MATT STANDAL: When Montana attorney Laura Christoffersen heard about Roberto, she says she began studying immigration law and hired an expert thanks to those private donations.
And what they found changed everything.
LAURA CHRISTOFFERSEN, Attorney: What we believe is that, even in 2009, at the time of his first deportation, he was not afforded due process, which means he was illegally removed.
MATT STANDAL: Christoffersen says she found mistake after mistake in the way federal authorities handled Roberto's deportation and says, since January, ICE agents have repeatedly violated his rights.
LAURA CHRISTOFFERSEN: I think people should understand that this is the person who's been in the U.S.
more than 25 years, raised a family with four U.S.
citizen children who are contributing members of our community.
They pay taxes.
They obey the rules.
They follow the law.
They don't take from our society.
MATT STANDAL: In this deep red part of the state, there are mixed feelings about Roberto's legal status.
But Keith Nordlund says this ordeal has caused him to question some long-held political beliefs.
KEITH NORDLUND: I'm not OK that Roberto was here illegally.
I don't believe that's right.
However, our system is so broken that a guy like Roberto that's came here, has worked his butt off, has built a business, he's thriving in a niche, and he is a valuable asset to our community, how is there not a way for him to be legal?
WOMAN: Orozco-Ramirez v. Visser et al.
MATT STANDAL: Last month, Roberto's legal team made their case in a Montana courtroom, arguing the Trump administration denied Roberto his constitutional right to due process.
Roberto's neighbors drove six hours across the state to attend the hearing.
MAN: There's probably 25 from the Froid community.
MAN: I think it's kind of crazy to me how much this has affected the community.
WOMAN: He is so important to us as a community.
MAN: Because this isn't just about the letter of the law.
This is about humans.
WOMAN: Good neighbors, the kind that you want.
MATT STANDAL: Roberto's four children sat in the front row while lawyers argued for and against his release.
The federal judge ultimately sided with Roberto and against the Trump administration.
So, after more than 100 days behind bars, Roberto was released from jail.
And as he walked out of the Cascade County Detention Center, his oldest son was there to surprise him.
And when he finally made it back to Froid, Roberto's neighbors lined the streets, cheering him on as he made his way back to home.
(CHEERING) MATT STANDAL: Roberto says this tight-knit community is what got him through ICE detention and helped him to keep one important thing in mind the whole time.
ROBERTO OROZCO-RAMIREZ, Former Detainee: Well, I think knowing that I wasn't alone or my family wasn't alone, you just could be pushing, and I have been going through whatever just to get to this day.

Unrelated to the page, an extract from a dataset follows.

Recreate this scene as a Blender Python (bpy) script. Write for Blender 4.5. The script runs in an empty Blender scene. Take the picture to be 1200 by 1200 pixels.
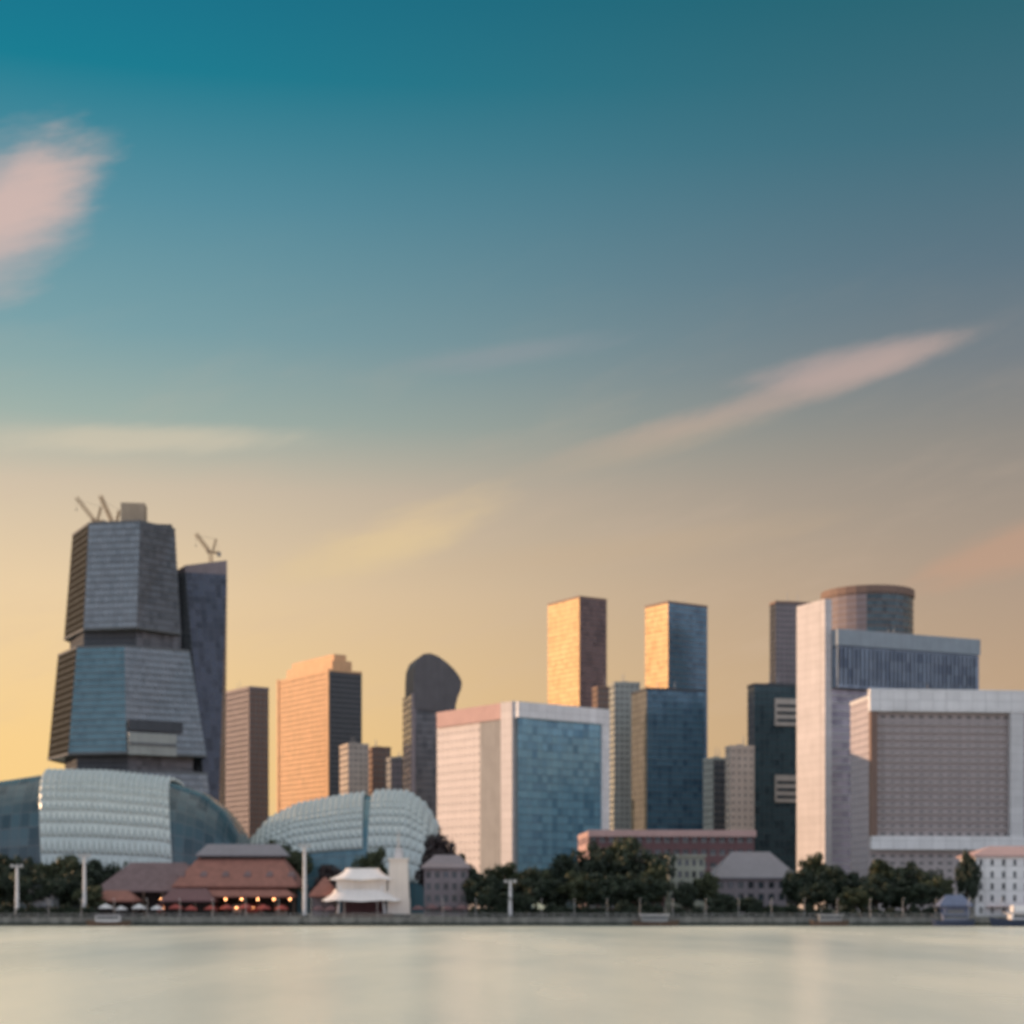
import bpy, bmesh, math, random
from mathutils import Vector
random.seed(7)
C = bpy.context.scene
COL = C.collection
R = math.radians

def lin(r, g, b):
    f = lambda c: (c/255/12.92 if c/255 <= 0.04045 else ((c/255+0.055)/1.055)**2.4)
    return (f(r), f(g), f(b), 1.0)

# ------------------------------------------------------------------ camera
CAM_H, HOR, FPX = 8.0, 1053.0, 2000.0      # eye height, horizon row and focal length in pixels of the 1200 px photograph
cam = bpy.data.cameras.new('camera')
co = bpy.data.objects.new('camera', cam); COL.objects.link(co)
co.location = (0, 0, CAM_H); co.rotation_euler = (R(90), 0, 0)
cam.sensor_width = 36; cam.lens = 60.0
cam.shift_y = (HOR-600)/1200
cam.clip_start = 0.5; cam.clip_end = 60000
cam.dof.use_dof = True                       # the photograph is softly out of focus all over
cam.dof.focus_distance = 6.0; cam.dof.aperture_fstop = 4.2
C.camera = co
C.cycles.filter_width = 2.2
C.view_settings.view_transform = 'Standard'; C.view_settings.look = 'None'
C.view_settings.exposure = 0.0; C.view_settings.gamma = 1.0

# ------------------------------------------------------------------ sky and sun
SUN_AZ, SUN_EL = -75.0, 11.0                 # degrees clockwise from the view direction (+Y); low on the left
class NT:
    """small helper round a node tree"""
    def __init__(s, tree): s.t = tree
    def n(s, kind, **kw):
        x = s.t.nodes.new(kind)
        for k, v in kw.items(): setattr(x, k, v)
        return x
    def put(s, sock, v):
        if hasattr(v, 'is_linked') or isinstance(v, bpy.types.NodeSocket): s.t.links.new(v, sock)
        else: sock.default_value = v
    def m(s, op, a, b=0.0, c=None, clamp=False):
        x = s.n('ShaderNodeMath', operation=op, use_clamp=clamp)
        s.put(x.inputs[0], a); s.put(x.inputs[1], b)
        if c is not None: s.put(x.inputs[2], c)
        return x.outputs[0]
    def smooth(s, v, a, b):
        x = s.n('ShaderNodeMapRange', interpolation_type='SMOOTHSTEP')
        s.put(x.inputs[0], v); x.inputs[1].default_value = a; x.inputs[2].default_value = b
        return x.outputs[0]
    def mix(s, f, a, b, blend='MIX'):
        x = s.n('ShaderNodeMix', data_type='RGBA', blend_type=blend)
        s.put(x.inputs[0], f); s.put(x.inputs[6], a); s.put(x.inputs[7], b)
        return x.outputs[2]
    def ramp(s, f, stops):
        x = s.n('ShaderNodeValToRGB'); e = x.color_ramp.elements
        while len(e) < len(stops): e.new(0.5)
        for q, (p, c) in zip(e, stops): q.position = p; q.color = c
        s.put(x.inputs[0], f); return x.outputs[0]
    def noise(s, vec, scale, detail=3, rough=0.5):
        x = s.n('ShaderNodeTexNoise'); s.t.links.new(vec, x.inputs['Vector'])
        x.inputs['Scale'].default_value = scale; x.inputs['Detail'].default_value = detail; x.inputs['Roughness'].default_value = rough
        return x.outputs['Fac']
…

MATT STANDAL: The residents of Froid never expected the nationwide crackdown on immigration to make its way to their tiny town, but, when it did, they were determined to stand up for one of their own.
(HORNS HONKING) MATT STANDAL: For the "PBS News Hour," I'm Matt Standal in Froid, Montana.
AMNA NAWAZ: And that is the "News Hour" for tonight.
I'm Amna Nawaz.
On behalf of the entire "News Hour" team, thank you for joining us.